### PROBLEM STATEMENT
The lines to reproduce run from the first one through the line containing "R_ = math.radians". Reproduce them exactly.

··· SOURCE MATERIAL ···

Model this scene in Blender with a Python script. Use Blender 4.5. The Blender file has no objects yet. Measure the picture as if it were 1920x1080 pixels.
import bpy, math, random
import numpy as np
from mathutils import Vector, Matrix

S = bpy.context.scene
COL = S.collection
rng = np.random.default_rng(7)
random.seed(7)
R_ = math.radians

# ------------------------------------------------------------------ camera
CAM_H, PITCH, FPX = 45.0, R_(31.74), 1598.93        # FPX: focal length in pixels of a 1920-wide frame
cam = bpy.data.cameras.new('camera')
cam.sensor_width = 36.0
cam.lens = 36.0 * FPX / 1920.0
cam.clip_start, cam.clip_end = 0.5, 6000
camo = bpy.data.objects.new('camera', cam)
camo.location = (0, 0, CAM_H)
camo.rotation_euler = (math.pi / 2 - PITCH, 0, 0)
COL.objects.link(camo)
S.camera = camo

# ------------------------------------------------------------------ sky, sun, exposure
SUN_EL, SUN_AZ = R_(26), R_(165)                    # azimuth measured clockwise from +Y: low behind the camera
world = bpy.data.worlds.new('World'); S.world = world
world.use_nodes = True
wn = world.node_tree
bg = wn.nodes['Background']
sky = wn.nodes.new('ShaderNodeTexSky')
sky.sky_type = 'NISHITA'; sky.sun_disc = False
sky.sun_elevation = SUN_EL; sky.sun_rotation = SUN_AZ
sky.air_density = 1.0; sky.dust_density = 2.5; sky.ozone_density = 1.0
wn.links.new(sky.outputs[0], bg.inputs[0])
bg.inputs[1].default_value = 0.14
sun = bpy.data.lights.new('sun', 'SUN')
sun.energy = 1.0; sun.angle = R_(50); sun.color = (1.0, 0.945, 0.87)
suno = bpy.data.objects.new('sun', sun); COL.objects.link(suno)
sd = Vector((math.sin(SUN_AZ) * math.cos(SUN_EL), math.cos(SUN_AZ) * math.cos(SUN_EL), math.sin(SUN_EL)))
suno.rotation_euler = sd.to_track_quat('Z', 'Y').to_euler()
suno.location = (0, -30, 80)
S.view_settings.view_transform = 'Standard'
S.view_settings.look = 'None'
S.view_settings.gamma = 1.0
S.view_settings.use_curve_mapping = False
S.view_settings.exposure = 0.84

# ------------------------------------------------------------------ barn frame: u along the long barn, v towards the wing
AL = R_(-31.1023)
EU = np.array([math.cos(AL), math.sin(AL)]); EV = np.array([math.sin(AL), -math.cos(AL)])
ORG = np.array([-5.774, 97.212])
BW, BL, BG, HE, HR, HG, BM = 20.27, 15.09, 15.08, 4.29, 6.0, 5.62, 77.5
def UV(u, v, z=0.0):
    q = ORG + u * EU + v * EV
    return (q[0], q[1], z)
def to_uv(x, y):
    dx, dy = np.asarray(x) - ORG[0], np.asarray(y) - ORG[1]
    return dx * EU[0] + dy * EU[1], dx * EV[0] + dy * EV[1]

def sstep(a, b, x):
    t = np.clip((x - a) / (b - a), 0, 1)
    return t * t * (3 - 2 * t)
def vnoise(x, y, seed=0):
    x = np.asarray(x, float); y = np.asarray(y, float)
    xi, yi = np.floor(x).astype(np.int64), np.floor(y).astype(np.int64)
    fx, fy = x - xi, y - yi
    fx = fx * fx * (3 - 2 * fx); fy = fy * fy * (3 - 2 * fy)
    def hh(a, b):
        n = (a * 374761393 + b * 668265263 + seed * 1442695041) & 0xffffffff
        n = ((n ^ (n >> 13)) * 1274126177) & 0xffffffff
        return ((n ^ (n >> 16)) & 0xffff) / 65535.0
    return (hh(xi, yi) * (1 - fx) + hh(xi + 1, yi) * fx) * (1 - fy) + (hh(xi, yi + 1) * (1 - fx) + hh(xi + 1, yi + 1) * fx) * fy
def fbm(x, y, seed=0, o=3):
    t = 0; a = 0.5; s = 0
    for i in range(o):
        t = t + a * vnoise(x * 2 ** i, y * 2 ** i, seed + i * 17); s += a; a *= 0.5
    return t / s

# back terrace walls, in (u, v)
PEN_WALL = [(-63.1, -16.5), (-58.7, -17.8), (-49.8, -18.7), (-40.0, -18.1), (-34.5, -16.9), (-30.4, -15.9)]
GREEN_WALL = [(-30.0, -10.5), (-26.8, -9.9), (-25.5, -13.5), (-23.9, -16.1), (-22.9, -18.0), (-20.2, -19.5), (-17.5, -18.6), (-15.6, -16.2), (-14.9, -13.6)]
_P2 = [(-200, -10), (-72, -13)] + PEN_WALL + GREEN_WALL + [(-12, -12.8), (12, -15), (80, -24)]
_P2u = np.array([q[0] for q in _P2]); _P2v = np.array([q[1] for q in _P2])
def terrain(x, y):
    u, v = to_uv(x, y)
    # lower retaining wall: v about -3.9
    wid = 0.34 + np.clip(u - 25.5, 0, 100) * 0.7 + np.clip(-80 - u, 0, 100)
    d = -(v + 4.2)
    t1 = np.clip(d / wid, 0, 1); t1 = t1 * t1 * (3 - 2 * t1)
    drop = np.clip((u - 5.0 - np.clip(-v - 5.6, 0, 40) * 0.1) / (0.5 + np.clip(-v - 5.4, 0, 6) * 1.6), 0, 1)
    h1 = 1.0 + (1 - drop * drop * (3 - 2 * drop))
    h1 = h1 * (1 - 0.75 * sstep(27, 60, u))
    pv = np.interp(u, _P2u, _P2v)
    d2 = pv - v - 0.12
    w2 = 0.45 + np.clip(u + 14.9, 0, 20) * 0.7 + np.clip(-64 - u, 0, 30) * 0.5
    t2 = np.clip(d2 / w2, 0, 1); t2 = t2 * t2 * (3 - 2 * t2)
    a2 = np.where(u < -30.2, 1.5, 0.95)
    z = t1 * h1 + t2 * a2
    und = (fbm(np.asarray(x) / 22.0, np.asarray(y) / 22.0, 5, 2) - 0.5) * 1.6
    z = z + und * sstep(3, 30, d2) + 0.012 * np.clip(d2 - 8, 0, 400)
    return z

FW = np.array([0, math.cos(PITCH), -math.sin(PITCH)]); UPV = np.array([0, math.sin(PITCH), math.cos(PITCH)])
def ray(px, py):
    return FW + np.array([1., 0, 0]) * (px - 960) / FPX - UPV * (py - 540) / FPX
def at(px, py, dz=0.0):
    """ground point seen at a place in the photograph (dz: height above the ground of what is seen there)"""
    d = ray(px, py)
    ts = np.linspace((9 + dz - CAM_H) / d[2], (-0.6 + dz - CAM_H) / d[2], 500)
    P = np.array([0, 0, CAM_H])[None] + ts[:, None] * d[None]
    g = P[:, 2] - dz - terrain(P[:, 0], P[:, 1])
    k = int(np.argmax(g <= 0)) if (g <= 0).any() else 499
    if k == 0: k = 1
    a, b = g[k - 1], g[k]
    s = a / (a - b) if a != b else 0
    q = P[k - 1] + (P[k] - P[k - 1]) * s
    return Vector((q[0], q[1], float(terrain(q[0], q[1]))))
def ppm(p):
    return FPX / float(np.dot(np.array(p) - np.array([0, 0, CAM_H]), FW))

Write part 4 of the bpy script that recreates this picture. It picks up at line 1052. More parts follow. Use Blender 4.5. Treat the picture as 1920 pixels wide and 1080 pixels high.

···

### PROBLEM SOLUTION
Model this scene in Blender with a Python script. Use Blender 4.5. The Blender file has no objects yet. Measure the picture as if it were 1920x1080 pixels.
import bpy, math, random
import numpy as np
from mathutils import Vector, Matrix

S = bpy.context.scene
COL = S.collection
rng = np.random.default_rng(7)
random.seed(7)
R_ = math.radians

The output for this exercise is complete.